Whilst I seem to have been busy since my last blog, my actual creative output seems to have been pretty scant. I do seem to have been involved in an awful lot of art admin– entering competitions, preparing for a couple of exhibitions and working on a couple of electronic book covers for clients, but nevertheless the painting and digital art I have been doing have produced rather disappointing results.

I continue on with my exploration of the digital mark and paint in combination with surface. ‘Scar’ started off as a transferred collage of a digital montage of mine that went incredibly wrong in the process. I suppose another person might have ripped the canvas off and started again, but I can be particularly stubborn at times and so didn’t want to give up on it. Much of my work stems from the process of just looking and imagining, so whilst working on other things I let ‘Scar’ rest against the wall, so that occasionally certain things would appear to me and give me some sort of idea as to what else I could do with it. I wanted to be true to my playing with surface, paint and digital mark, so it was important I didn’t obliterate the whole thing with paint. So in some parts I tore elements of paper off, so that instead of a digital or painted layering effect, it was in fact a paper layer effect – appearing like strata of rock. It is important to me that the digital image sits along-side with equal importance as the paint, but at the same time, a manifestation of form begin to appear as opposed to be just a sea of colour and pattern.

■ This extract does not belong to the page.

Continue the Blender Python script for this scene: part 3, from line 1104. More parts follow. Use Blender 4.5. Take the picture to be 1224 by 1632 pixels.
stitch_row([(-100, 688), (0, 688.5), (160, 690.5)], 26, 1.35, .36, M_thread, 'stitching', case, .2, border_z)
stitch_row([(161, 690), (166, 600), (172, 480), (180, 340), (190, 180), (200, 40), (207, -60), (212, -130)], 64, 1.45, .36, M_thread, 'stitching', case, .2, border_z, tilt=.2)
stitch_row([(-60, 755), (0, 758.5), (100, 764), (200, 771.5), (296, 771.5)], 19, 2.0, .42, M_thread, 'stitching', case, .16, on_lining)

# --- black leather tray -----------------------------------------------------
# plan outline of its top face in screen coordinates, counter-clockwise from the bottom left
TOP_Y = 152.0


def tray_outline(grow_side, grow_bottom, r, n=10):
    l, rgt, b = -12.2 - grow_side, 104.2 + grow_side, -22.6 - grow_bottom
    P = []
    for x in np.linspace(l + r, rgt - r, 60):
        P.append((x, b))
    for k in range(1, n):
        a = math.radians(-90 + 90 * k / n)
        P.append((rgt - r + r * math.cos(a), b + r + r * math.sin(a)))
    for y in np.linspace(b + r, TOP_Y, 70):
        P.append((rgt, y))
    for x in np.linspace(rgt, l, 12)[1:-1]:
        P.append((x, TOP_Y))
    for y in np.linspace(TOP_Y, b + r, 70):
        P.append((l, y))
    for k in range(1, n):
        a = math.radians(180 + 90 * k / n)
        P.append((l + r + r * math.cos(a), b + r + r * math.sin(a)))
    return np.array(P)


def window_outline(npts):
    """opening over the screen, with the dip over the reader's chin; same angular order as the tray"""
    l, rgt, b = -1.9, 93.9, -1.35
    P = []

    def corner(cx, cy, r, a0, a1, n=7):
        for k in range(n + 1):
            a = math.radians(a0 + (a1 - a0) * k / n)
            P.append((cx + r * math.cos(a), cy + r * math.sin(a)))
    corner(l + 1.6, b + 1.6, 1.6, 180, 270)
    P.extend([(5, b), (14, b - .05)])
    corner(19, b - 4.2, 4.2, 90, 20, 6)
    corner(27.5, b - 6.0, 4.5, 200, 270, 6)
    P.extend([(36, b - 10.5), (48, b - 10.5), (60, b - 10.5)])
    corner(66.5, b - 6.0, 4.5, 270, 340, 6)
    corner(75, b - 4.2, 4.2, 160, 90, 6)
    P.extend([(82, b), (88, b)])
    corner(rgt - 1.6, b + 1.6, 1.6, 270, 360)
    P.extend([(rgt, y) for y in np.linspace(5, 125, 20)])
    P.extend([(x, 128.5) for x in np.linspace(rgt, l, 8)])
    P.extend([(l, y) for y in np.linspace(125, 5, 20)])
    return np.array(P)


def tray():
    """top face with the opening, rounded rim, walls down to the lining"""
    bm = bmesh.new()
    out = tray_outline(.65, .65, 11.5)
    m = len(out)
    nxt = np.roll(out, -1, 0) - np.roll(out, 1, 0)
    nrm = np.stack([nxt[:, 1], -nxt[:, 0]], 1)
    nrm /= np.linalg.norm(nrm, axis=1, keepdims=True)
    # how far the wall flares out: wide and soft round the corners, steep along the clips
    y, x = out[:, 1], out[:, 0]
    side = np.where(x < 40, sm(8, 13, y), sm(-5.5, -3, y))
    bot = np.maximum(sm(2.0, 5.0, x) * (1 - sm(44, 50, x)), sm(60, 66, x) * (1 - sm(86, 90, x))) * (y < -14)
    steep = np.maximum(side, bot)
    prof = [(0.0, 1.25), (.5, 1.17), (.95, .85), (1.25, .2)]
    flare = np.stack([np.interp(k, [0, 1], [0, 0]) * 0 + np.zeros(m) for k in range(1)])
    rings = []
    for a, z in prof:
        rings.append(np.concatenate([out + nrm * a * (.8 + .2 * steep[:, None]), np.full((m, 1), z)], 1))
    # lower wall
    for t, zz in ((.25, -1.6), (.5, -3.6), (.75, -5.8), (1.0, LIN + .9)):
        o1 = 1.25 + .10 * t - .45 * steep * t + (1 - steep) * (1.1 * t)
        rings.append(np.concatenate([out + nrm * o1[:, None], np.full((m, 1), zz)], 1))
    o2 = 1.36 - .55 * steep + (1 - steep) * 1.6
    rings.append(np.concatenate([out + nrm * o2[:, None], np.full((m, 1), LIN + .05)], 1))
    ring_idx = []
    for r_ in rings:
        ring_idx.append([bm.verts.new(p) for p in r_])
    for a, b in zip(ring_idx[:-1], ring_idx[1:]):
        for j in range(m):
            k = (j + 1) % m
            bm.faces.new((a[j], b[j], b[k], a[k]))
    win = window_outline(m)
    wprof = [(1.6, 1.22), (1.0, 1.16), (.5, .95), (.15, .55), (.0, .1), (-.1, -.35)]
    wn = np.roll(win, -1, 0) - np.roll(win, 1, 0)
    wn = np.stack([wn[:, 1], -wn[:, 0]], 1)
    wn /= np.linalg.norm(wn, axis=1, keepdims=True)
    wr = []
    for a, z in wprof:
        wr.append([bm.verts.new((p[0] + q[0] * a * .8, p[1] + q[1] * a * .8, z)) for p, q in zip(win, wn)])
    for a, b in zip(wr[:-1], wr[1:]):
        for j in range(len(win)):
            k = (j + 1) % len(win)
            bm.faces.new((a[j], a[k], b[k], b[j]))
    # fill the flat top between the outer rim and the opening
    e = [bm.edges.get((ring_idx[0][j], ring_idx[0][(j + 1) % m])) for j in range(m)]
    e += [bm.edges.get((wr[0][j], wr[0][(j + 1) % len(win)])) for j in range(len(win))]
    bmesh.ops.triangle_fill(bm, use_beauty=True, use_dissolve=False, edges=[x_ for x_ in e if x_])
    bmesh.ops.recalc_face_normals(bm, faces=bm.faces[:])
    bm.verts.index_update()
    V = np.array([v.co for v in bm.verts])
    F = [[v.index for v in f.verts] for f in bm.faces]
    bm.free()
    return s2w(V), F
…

In addition to these I have played around with some digital drawings (using a tablet and pen) and transferred these to canvases as small collages. Within these I have combined both drawing of ink and paint. The digital images didn’t transfer as well they normally do and I am not quite sure why. The final effect is that they are rather faint on the surface and fade into obscurity compared to the ink and painted marks. I strongly suspect that the colour of the base of the surface didn’t help and also I needed to be bolder and more obvious with my digital drawings in the first instance. However these were good exercises to do and have taught me a thing or two to take forward.

This is the beauty of not having to focus on actual university course-work. At uni, whilst one is definitely encouraged to experiment, make mistakes etc, the reality is that when you are in your final year, you really have to focus on your degree show from quite an early stage. It may not be the same for everyone, but in my case, it certainly minimised my experimentation as I simply didn’t have the time to do this. So whilst creatively I sit within a kind of an abyss, it is a nice place to be currently and allows me to play, explore and critically evaluate my art in a less pressurised way.